Oh god...that sounds like a LOT of work! You poor thing!

Hayeser: Have you considered that perhaps her mattress is not very comfie? I found that as DS got heavier he was less and less interested in sleeping in his crib, and he really slept much better out of the bed from the age of about 2.5 months on so I was super confused! Then I realized he didn't really want to sleep with us, he just really liked our mattress. It was a pillow top Sealy king sized amazingly comfie bed! Then I was like...ooooooh, so that comes-with-the-crib mattress just isn't cutting it, eh?

We got a more supportive mattress and topped it with a comfie mattress pad and he was as happy as could be.

Just if she happily sleeps on her own in your bed, it might be the mattress.

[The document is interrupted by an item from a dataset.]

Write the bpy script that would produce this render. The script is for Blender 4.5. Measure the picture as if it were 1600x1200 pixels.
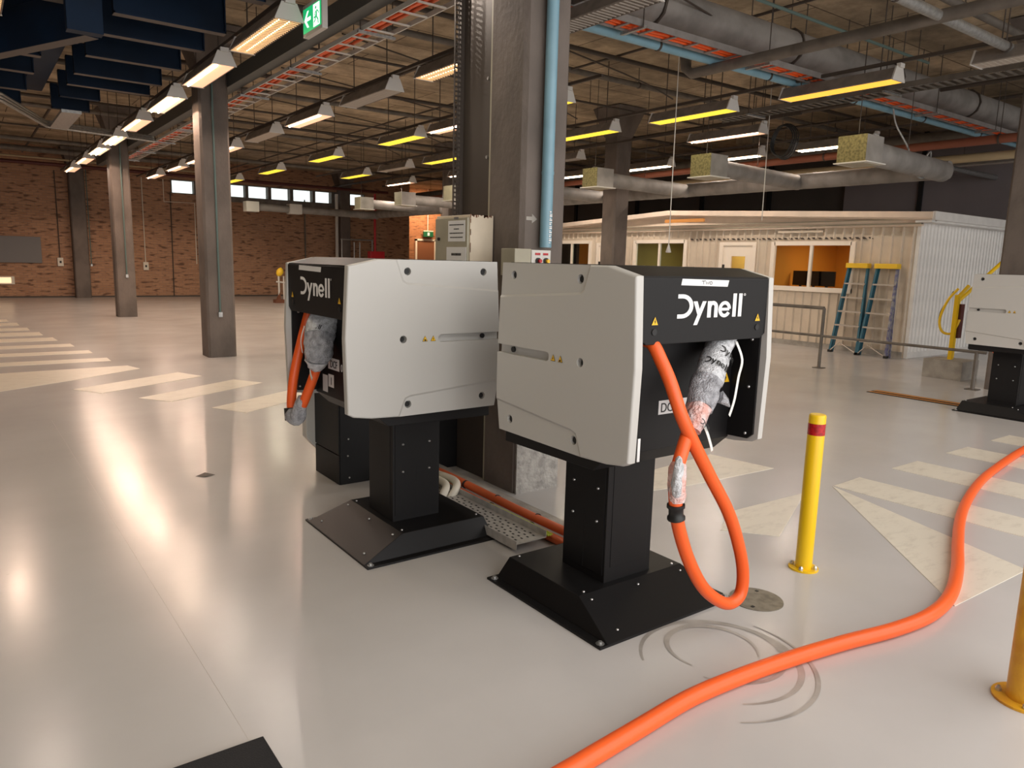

Also, have you experimented with other shapes of pacis? Because ds would only take the round tipped super soft rubber ones that are recommended for breastfed babies (rather than to those angled hard NUK tips that seem specially designed to project out of the mouth to great distances and get lost -- I suspect a marketing scam ). I lost mine when I went to visit the states and I tried to replace it with one of those clear angled tipped ones because we had a LONG flight home, but he was having NONE of it. As soon as we got back I picked up three more...of course a couple months later he outgrew that need.

Just saying, if having your nipple in her mouth all night (whether co-sleeping or not) is not your bag, you might try experimenting with other sucking devices.